Brexit: Trade in Food Contents


1.The UK’s food and farming industry generates over £110 billion a year and employs one in eight people in the UK.1 Trade is vital to the industry. The EU is the UK’s single largest trading partner in agri-food products, accounting for 60% of exports and 70% of imports.

2.The graph below shows the significance of the EU’s market to UK agriculture. It sets out the imports and exports of eight key agricultural commodities to and from the EU as a percentage of the total import and export of these goods.2

Graph 1: UK agricultural trade with the EU

Source: Comtrade

3.Brexit will fundamentally change our relationship with the EU. Currently the UK benefits from tariff-free trade within the EU, and the UK and other EU members levy common tariffs on products imported into the EU from other countries.

4.The Prime Minister, the Rt Hon Theresa May MP, stated that after the UK leaves the EU, it will cease to be a full member of either the Single Market or the Customs Union. In her speech on 17 January 2017, setting out the Government’s negotiating objectives for exiting the EU, the Prime Minister announced her intention to “pursue a bold and ambitious Free Trade Agreement with the European Union … [to] allow for the freest possible trade in goods and services between Britain and the EU’s member states”.3

5.While we acknowledge the Government’s aims, we recognise that the timetable for withdrawal negotiations is tight, and concluding a free trade agreement (FTA) in the time available may be extremely ambitious. If an FTA is not reached, World Trade Organisation (WTO) rules would automatically apply to any trade between the UK and the EU.

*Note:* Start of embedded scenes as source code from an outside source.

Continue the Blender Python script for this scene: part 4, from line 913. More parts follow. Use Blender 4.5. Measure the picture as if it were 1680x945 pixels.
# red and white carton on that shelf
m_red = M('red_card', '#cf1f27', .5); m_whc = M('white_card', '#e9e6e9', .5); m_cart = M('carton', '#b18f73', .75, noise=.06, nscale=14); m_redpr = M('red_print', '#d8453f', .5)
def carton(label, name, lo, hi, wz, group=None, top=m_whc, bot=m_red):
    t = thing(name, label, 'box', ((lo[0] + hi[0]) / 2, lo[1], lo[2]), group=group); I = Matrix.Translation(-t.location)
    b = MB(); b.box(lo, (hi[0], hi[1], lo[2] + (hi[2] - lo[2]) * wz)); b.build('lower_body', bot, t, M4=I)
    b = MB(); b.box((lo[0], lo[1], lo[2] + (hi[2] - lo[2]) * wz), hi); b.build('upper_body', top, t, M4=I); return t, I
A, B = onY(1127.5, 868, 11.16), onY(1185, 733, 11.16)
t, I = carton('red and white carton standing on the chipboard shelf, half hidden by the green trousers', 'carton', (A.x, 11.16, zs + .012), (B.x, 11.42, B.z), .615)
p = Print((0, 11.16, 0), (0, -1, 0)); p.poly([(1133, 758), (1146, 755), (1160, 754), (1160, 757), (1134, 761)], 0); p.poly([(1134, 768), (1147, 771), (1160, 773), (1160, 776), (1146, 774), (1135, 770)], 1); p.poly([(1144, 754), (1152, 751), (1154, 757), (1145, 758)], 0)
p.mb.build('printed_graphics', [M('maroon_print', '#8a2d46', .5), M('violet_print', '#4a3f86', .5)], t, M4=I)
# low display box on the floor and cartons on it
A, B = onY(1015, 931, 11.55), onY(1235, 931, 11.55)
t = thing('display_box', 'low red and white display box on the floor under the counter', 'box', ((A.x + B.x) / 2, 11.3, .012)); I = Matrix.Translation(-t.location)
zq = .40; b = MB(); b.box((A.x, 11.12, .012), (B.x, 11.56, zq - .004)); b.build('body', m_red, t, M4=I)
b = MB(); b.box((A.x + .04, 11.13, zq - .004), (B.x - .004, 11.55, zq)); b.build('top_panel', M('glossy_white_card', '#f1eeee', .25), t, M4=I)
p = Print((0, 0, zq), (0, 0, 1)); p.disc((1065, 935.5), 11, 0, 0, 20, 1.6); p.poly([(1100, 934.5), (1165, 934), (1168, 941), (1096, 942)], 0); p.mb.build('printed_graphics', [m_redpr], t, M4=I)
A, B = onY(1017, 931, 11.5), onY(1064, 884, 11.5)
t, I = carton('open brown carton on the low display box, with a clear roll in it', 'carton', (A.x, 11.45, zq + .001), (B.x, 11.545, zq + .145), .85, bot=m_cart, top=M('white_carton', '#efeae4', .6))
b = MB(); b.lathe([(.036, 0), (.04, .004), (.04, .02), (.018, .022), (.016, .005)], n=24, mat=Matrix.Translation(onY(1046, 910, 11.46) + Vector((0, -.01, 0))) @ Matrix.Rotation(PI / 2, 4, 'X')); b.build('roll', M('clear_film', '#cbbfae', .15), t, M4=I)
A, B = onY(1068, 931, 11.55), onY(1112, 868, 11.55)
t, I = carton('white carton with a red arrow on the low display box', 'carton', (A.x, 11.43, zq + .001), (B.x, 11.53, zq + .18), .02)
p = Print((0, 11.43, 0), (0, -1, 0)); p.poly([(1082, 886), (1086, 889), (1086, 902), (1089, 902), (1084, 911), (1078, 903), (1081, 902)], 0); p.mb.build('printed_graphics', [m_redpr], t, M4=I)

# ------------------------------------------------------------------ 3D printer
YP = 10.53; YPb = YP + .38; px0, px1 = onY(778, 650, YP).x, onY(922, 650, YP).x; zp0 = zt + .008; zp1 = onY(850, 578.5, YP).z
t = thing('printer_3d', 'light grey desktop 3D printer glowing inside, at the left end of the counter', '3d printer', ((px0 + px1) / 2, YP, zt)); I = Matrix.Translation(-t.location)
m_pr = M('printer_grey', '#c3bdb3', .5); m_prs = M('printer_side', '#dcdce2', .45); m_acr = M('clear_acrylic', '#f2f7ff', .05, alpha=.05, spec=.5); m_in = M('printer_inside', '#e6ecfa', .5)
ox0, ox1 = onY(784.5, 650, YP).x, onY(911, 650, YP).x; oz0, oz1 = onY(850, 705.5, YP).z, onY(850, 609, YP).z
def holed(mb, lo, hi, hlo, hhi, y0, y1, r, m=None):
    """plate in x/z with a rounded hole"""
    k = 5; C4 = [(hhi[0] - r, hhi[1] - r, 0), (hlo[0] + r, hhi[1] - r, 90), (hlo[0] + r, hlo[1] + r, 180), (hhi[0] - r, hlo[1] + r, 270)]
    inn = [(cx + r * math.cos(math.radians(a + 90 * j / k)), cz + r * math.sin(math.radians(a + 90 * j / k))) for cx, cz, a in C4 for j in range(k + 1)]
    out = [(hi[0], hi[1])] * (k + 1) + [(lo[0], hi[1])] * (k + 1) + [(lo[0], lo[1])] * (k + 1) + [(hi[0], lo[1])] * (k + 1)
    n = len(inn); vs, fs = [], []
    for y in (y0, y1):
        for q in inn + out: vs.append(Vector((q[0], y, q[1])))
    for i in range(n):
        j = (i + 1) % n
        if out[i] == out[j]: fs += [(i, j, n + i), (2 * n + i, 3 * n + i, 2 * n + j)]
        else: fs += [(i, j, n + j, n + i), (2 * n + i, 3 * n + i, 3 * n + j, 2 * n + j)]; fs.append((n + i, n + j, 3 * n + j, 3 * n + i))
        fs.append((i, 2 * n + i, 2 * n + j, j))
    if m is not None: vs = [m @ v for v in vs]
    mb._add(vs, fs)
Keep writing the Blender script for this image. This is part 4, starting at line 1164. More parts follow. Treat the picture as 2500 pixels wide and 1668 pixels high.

6.We launched our inquiry on 20 October 2017. Our inquiry considered the impact of trading under WTO rules and the opportunities and challenges that different agricultural sectors could face.

7.In withdrawing from the EU, the UK will withdraw from the Common Agricultural Policy (CAP). We intend to look at the Government’s proposals to replace CAP later in this Session.

8.We took oral evidence from representatives from some of the main agri-food industries, such as sheep, beef, poultry, pork, horticulture, cereals, and the dairy industry. We also took evidence from consumer organisations, academics, Tim Martin (Founder and Chairman, JD Wetherspoon), and the Department for Environment, Food and Rural Affairs. We are grateful to those who provided oral and written evidence.

1 Department for Environment, Food and Rural Affairs (BRT0042)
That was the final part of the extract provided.